» **PROMPT**:
Copy every line that holds "scene".

════

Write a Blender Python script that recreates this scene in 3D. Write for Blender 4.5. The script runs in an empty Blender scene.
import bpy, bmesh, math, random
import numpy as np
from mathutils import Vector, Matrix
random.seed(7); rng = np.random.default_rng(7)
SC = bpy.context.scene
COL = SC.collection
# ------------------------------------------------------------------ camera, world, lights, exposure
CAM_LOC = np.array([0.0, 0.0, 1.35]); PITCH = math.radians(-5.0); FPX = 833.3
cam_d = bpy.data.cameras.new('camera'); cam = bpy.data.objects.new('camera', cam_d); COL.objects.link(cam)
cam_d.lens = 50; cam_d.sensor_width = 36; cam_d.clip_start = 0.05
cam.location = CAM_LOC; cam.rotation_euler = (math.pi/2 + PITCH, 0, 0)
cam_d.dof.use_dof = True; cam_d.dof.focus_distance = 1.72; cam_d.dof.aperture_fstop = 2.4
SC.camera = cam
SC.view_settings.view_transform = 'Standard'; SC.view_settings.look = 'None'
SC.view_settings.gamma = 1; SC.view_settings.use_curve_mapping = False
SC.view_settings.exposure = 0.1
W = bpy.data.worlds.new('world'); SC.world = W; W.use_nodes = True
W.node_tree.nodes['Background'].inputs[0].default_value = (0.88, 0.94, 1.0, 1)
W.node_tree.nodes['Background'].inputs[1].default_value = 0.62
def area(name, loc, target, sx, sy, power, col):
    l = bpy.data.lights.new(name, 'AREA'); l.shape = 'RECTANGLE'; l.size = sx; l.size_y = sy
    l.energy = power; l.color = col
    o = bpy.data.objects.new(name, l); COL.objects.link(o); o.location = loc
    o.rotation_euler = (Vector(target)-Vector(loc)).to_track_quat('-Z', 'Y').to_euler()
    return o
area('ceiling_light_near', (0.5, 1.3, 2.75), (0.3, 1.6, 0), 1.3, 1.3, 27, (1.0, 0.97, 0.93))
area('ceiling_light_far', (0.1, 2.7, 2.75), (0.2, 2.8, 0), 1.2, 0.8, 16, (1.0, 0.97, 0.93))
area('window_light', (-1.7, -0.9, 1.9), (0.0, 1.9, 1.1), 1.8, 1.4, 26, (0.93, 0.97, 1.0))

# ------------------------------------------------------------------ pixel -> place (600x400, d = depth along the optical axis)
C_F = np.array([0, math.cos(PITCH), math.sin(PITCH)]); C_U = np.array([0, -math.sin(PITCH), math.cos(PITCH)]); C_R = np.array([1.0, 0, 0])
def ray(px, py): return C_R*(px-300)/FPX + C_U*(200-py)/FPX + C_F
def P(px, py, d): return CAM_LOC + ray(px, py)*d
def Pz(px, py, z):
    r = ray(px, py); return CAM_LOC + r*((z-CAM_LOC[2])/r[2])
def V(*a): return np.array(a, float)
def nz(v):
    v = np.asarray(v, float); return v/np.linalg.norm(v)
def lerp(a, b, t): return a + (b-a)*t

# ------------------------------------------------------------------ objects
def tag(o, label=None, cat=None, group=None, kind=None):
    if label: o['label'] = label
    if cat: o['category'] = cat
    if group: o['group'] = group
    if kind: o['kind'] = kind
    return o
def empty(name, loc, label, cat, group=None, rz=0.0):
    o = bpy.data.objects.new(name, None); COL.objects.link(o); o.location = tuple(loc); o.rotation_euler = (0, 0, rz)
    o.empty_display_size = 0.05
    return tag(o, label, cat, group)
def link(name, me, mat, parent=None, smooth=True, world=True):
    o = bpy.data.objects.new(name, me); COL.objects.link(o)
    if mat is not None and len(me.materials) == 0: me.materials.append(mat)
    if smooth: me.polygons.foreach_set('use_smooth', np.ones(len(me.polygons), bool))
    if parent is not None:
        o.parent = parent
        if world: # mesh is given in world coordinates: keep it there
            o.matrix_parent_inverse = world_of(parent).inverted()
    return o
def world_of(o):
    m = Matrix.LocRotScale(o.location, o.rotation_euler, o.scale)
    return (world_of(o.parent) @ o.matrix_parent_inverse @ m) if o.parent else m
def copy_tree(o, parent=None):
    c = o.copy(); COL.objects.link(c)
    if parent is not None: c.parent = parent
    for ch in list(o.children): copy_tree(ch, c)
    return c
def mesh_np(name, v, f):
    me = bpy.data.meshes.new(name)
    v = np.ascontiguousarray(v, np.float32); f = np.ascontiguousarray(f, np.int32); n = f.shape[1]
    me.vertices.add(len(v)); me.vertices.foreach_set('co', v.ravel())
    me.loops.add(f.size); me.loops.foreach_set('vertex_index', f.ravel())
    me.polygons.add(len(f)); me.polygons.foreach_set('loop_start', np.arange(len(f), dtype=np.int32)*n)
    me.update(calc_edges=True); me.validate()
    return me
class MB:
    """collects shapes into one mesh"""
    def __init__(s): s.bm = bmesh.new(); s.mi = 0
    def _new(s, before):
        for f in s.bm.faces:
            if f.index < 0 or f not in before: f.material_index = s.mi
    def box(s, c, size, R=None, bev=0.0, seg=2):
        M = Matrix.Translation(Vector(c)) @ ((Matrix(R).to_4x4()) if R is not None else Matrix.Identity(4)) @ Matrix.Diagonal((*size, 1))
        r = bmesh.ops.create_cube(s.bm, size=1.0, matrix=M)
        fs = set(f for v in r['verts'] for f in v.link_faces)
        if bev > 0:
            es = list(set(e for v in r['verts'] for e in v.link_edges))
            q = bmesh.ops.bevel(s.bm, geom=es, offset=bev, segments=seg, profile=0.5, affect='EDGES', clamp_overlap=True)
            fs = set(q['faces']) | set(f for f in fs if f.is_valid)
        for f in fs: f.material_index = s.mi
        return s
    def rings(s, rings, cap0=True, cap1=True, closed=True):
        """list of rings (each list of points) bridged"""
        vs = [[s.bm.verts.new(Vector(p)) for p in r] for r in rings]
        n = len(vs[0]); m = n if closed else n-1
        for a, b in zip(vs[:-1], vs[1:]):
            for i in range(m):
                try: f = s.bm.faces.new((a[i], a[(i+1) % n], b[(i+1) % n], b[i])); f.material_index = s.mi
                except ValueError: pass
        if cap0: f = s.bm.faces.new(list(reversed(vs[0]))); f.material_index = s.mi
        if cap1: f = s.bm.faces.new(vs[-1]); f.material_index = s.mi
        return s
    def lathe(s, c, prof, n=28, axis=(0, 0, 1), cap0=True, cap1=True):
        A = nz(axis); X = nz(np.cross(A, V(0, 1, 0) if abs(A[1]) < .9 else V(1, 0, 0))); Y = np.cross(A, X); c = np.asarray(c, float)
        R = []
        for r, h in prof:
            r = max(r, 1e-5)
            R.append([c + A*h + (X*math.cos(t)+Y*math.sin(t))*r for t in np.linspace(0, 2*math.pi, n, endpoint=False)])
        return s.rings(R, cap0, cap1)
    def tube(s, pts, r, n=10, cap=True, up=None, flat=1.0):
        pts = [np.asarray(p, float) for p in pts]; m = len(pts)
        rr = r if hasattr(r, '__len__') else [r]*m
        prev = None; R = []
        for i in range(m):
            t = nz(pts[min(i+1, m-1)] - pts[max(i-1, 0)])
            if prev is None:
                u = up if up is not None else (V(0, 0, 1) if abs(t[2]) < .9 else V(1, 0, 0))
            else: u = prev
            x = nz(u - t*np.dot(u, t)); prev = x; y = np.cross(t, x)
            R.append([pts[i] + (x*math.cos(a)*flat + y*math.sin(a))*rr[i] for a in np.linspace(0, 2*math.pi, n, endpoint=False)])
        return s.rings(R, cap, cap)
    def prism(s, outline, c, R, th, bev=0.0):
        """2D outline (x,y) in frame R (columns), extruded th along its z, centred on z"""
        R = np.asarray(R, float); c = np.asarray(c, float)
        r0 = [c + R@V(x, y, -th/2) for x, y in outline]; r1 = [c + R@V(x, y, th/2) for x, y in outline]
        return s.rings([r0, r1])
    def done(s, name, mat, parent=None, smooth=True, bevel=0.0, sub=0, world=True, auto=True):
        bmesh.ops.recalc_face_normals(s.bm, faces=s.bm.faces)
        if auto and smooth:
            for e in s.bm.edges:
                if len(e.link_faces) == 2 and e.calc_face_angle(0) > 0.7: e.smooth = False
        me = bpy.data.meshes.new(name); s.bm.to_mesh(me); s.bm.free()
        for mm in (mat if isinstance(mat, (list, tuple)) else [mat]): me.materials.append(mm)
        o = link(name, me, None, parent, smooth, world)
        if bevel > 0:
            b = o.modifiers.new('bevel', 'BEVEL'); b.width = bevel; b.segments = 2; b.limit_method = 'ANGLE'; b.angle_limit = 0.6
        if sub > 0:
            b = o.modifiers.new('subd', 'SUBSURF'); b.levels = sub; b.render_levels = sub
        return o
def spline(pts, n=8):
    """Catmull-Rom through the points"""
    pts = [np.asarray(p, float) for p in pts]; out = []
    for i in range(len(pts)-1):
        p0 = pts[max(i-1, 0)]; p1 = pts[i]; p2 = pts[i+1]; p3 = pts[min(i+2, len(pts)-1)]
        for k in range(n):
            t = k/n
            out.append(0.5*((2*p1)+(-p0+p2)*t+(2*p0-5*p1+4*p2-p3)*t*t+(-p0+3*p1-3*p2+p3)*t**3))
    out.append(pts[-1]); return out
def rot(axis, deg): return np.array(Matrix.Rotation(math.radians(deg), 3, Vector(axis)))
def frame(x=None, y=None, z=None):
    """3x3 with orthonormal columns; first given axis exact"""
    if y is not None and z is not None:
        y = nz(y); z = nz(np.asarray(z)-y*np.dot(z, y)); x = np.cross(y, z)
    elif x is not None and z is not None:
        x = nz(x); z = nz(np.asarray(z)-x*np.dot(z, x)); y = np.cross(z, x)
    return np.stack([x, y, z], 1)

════

» **FINAL RESULT**:
Write a Blender Python script that recreates this scene in 3D. Write for Blender 4.5. The script runs in an empty Blender scene.
SC = bpy.context.scene